Jeremy Corbyn ‘would win a general election’ as Conservatives face losing 60 seats over Brexit

Jeremy Corbyn ‘would win a general election’ as Conservatives face losing 60 seats over Theresa May’s failure to deliver Brexit – with Tory voters flocking to pro-Leave parties, poll reveals

  • Jeremy Corbyn would win a general election due to Brexit concerns, poll says 
  • Voters will turn away from Theresa May for failing to deliver Brexit, it was said 
  • Support for pro-Leave parties is predicted to be bolstered by the exodus
  • Iain Duncan Smith, Amber Rudd, Zac Goldsmith could lose seats, it was said 

Jeremy Corbyn is set to take power due to Theresa May’s failure to deliver Brexit by March 29, a polling analysis has revealed.  

A general election would see the Conservative Party losing 59 seats, meaning Mr Corbyn’s party would be left the largest in the House of Commons, a Sunday Telegraph poll of polls claimed. 

President of the British Polling Council Professor Sir John Curtice said Brexiteers had been ‘drawn back to either Ukip or Nigel Farage’s newly launched Brexit Party’.

Former Conservative leader Iain Duncan Smith and Work and Pensions Secretary Amber Rudd are among those who would be at ‘high risk’ of losing their seats as anger among Tory voters over the Government’s ‘failure to deliver Brexit’ sharpens, experts said.     

Jeremy Corbyn is set to take power due to Theresa May’s failure to deliver Brexit by March 29, a polling analysis revealed

Other potential losses include Zac Goldsmith, Justine Greening and Stephen Crabb. 

An Electoral Calculus poll of polls, including 8,561 people spoken to between April 2 and 11, found that Labour would become the largest party in the Commons, winning 296 seats to the Conservatives’ 259. 

Electoral Calculus founder Martin Baxter said: ‘Theresa May is discovering why David Cameron really held the referendum. 

‘It wasn’t to placate his own Eurosceptic MPs, instead it was to stop Conservative voters defecting to pro-Brexit parties.’ 

A general election would see the Conservative Party losing 59 seats, meaning Mr Corbyn’s party would be left the largest in the House of Commons, the poll of polls revealed

Mr Baxter added that process seems to have restarted, with the Tories beginning to suffer for it.  

The data confirms the findings of another poll, released this weekend, which revealed that support for the Conservatives had sunk to its lowest level in six years – with pro-Leave parties, such as Nigel Farage’s new Brexit Party, soaking up much of the dissatisfied voters. 

A YouGov poll for The Times predicted the Conservatives would win only 28 per cent of the vote in a general election, compared to Labour’s estimated 32 per cent.  

The Brexit Party would score an impressive 8 per cent which, when combined with Mr Farage’s former party Ukip on 6 per cent, means the ardently pro-Leave parties would be the country’s third largest political force with 14 per cent of the vote.  

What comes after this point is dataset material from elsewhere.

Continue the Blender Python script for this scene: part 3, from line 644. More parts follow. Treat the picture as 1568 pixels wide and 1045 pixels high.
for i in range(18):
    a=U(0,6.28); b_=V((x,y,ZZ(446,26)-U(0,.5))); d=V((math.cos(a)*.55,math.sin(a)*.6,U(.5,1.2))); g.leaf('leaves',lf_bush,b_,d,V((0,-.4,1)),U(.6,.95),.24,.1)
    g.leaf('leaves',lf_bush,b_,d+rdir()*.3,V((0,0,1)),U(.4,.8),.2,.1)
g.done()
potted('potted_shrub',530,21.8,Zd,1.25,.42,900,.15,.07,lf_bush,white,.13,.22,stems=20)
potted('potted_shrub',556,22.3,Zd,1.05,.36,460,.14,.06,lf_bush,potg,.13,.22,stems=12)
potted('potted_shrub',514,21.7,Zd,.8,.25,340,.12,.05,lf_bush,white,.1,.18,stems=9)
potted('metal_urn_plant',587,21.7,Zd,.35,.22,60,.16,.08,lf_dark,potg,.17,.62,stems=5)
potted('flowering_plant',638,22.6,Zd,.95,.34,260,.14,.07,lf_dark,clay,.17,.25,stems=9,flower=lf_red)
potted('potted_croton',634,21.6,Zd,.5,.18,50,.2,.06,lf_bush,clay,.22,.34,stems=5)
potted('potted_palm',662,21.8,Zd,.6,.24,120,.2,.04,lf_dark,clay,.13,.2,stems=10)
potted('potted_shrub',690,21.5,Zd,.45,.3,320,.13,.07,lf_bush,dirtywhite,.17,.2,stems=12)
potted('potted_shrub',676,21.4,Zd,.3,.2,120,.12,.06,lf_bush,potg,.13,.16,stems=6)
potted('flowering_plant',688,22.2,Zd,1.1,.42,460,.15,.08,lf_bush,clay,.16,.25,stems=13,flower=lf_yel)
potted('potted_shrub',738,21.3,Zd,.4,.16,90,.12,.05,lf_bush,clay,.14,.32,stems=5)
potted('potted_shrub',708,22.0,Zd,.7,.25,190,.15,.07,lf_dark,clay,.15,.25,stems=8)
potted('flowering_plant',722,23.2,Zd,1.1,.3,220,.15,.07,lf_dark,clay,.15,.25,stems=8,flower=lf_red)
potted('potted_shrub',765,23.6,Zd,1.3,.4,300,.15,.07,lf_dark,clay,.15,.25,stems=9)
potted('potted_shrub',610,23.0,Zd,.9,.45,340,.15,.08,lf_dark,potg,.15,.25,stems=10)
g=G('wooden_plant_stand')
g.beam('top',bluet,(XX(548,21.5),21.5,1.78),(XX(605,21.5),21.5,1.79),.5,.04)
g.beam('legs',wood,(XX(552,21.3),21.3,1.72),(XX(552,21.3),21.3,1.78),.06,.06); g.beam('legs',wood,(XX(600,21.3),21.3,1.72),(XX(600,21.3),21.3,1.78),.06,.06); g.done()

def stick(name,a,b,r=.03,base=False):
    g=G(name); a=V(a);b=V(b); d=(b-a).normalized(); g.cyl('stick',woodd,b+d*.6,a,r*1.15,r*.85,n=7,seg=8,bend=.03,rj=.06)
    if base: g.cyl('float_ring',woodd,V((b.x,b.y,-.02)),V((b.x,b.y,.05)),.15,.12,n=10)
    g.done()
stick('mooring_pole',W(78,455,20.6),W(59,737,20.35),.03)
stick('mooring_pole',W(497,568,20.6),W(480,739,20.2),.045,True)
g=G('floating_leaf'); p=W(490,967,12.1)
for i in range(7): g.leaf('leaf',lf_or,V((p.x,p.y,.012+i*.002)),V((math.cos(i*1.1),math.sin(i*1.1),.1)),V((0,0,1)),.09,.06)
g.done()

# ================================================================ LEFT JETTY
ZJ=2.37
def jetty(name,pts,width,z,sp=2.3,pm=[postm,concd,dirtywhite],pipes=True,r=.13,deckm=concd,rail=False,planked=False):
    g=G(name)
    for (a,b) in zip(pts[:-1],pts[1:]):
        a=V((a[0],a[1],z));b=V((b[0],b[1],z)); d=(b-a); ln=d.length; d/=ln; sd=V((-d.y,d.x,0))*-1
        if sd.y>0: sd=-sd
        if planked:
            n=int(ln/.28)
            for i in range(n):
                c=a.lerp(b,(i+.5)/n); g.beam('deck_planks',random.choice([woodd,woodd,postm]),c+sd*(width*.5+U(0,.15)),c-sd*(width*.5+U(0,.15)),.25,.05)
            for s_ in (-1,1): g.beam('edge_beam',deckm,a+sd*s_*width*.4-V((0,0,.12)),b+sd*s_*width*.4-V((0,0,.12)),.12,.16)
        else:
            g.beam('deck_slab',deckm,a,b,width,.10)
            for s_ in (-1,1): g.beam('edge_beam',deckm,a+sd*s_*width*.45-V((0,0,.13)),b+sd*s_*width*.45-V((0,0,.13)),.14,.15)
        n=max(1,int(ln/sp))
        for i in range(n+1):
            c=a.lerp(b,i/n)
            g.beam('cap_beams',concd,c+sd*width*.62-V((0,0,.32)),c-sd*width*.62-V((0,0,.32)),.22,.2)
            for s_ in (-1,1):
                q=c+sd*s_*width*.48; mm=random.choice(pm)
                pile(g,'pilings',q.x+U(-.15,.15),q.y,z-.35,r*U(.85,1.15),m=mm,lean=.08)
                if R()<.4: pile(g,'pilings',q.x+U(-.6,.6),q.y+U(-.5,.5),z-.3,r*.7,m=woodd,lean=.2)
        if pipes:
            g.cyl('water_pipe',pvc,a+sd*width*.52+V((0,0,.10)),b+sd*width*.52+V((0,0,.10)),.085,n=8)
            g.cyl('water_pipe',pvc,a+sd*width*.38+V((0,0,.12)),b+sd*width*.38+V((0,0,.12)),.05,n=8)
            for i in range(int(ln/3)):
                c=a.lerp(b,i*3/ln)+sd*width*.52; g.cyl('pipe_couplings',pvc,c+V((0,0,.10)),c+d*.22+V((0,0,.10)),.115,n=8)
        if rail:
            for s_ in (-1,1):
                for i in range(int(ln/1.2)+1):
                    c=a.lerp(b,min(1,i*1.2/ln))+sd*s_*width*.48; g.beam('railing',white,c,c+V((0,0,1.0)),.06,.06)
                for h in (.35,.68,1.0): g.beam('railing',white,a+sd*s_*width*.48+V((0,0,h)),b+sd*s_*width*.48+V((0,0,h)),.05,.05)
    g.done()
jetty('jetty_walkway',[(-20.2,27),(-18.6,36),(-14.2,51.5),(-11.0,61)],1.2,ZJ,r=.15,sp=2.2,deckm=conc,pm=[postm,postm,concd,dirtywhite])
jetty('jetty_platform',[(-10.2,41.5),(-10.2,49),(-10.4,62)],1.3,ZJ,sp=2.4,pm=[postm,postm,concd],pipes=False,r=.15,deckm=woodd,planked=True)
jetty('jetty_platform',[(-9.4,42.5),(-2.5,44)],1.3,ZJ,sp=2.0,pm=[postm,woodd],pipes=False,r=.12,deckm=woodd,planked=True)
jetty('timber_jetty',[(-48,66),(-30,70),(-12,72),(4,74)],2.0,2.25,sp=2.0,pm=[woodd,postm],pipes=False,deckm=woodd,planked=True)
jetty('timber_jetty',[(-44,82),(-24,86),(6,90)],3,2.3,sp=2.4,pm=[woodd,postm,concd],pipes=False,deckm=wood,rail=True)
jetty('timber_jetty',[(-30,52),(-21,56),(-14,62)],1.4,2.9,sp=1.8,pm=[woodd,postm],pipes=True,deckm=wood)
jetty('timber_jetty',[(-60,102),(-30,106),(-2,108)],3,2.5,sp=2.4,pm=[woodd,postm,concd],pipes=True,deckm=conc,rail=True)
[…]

Nigel Farage told a packed auditorium in Birmingham: 'We are lions being led by donkeys'

Nigel Farage told a packed auditorium in Birmingham: ‘We are lions being led by donkeys’

This would increase to a combined total of 29 per cent – 15 for the Brexit Party and 14 for Ukip – in potential European Parliament elections, compared to Labour’s 24 per cent and the Tories’ 16, according to the poll. 

Conservative Party lawyers ignited the possibility for a coup against Mrs May within months, as officials advised the party’s 1922 Committee that the panel could rewrite the rules that stop MPs carrying out more than one vote of no confidence attempt each year, according to reports. 

The news comes after Nigel Farage yesterday whipped up hardline Eurosceptics as he vowed his new party would cause an earthquake among ‘the career political class’, telling a packed auditorium in Birmingham that ‘we are lions being led by donkeys’.

The former Ukip leader, who turned his back on the party for ‘lacking good people’, tore into the Government for its handling of Britain’s departure, saying: ‘I find myself standing here today in my sixth European election campaign.

‘I shouldn’t be here, you shouldn’t be here, this shouldn’t be happening, we should have left the European Union.

‘But I’m damned if after 25 years I’m going to roll over and let these politicians do this to us!

‘So let’s fight back! Let’s fight back! We won’t stand for it! We won’t stand for it!’